THE YOUNG SHIPS SAIL AWAY

There are some poems that are little-remembered, often because something is not quite right in them, but yet a line or a few lines will stick in the mind — though perhaps recalled not quite correctly — like the flash of a gemstone partly hidden in a matrix of lesser rock.

And then, when one tries to find such a poem, it is devilishly difficult!  Here is a prime example, by Gerald Louis Gould (1885-1936):

Wander-Thirst

Beyond the East the sunrise, beyond the West the sea,
And East and West the wander-thirst that will not let me be;
It works in me like madness, dear, to bid me say good-by!
For the seas call and the stars call, and oh, the call of the sky!

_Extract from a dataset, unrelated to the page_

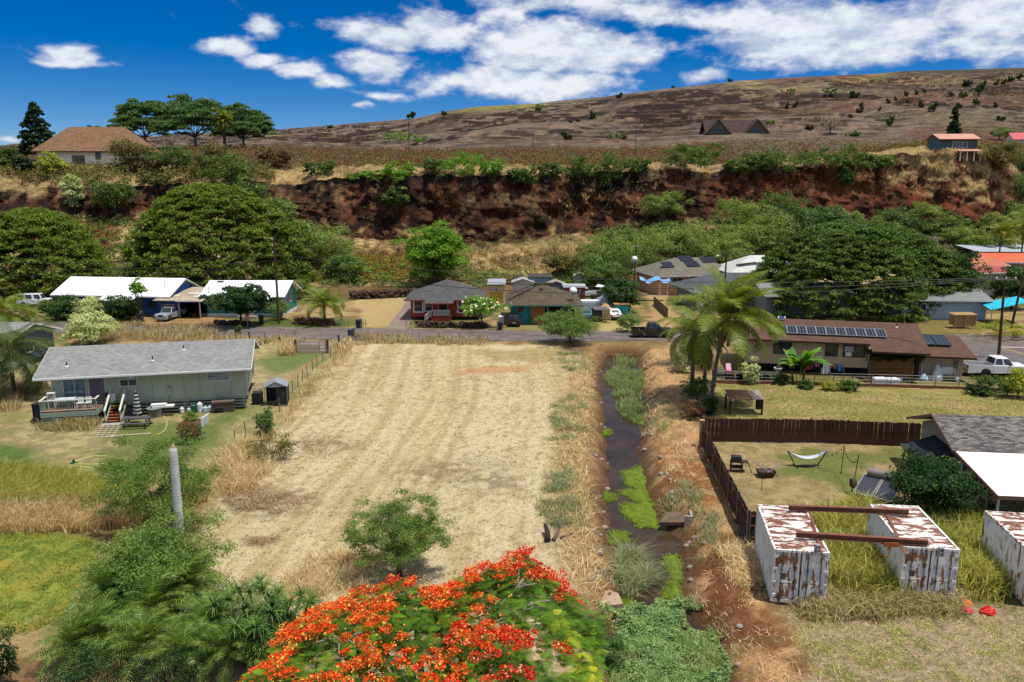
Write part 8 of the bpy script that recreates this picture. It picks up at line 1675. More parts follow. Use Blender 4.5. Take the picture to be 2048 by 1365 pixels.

I know not where the white road runs, nor what the blue hills are,
But man can have the sun for friend, and for his guide a star;
And there’s no end of voyaging when once the voice is heard,
For the river calls and the road calls, and oh, the call of a bird!

Yonder the long horizon lies, and there by night and day
The old ships draw to home again, the young ships sail away;
And come I may, but go I must, and if men ask you why,
You may put the blame on the stars and the sun and the white road and the sky!

I first encountered this poem years ago, when I was interested in the life and wanderings of the herbalist Juliette de Bairacli-Levy, herself a wanderer in life.  But what struck me was only these lines:

Yonder the long horizon lies, and there by night and day
The old ships draw to home again, the young ships sail away;

Why those?  I suppose because they encompass so much in so small a space as metaphor.  In those two lines is all of life — youth and old age, the cycle of setting forth on the voyage of life in youth, and inevitably, at last, coming home in age to end one’s voyaging days.  It is life and death.
Nothing in the rest, unfortunately, quite matches the strength of those two lines, and perhaps that is why the poem is generally forgotten today.